Source excerpt =>
▼▼▼

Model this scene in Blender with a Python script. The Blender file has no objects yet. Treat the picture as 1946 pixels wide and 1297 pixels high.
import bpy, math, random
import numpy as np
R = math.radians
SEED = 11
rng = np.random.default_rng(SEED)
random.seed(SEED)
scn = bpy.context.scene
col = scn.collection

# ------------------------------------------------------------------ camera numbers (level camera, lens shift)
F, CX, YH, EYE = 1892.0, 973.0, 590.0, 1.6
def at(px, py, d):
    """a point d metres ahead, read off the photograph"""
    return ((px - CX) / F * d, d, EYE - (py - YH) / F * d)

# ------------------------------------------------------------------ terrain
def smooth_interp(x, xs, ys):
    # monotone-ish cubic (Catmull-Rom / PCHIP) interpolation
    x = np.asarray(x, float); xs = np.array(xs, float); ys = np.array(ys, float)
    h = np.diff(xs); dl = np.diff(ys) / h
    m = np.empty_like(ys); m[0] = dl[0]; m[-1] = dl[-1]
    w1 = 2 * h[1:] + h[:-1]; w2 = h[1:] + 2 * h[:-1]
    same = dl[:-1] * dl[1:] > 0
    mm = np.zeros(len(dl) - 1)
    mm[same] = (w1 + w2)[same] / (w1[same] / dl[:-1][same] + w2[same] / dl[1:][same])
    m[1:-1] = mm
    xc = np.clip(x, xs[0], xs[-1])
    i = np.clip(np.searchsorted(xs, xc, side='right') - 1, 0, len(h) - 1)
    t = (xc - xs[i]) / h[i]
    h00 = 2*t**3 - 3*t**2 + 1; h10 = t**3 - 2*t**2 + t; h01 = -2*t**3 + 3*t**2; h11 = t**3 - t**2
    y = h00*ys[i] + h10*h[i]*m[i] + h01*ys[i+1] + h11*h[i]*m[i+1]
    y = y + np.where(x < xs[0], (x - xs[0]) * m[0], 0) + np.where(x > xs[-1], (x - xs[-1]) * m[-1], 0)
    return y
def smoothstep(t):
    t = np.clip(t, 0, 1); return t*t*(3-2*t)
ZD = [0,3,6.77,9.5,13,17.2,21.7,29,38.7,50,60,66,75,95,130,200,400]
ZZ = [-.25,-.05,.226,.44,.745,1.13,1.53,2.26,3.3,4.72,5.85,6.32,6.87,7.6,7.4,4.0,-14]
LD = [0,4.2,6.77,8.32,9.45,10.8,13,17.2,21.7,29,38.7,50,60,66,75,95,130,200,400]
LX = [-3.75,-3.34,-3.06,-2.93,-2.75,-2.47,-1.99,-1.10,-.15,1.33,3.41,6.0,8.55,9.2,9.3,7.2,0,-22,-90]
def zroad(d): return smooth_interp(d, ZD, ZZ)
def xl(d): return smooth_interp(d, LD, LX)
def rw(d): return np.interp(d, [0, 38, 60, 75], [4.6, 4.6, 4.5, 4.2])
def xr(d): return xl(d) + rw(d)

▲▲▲

Exercise prompt => Copy every single line of the material above that holds "scene".

Result for this task =>
Model this scene in Blender with a Python script. The Blender file has no objects yet. Treat the picture as 1946 pixels wide and 1297 pixels high.
scn = bpy.context.scene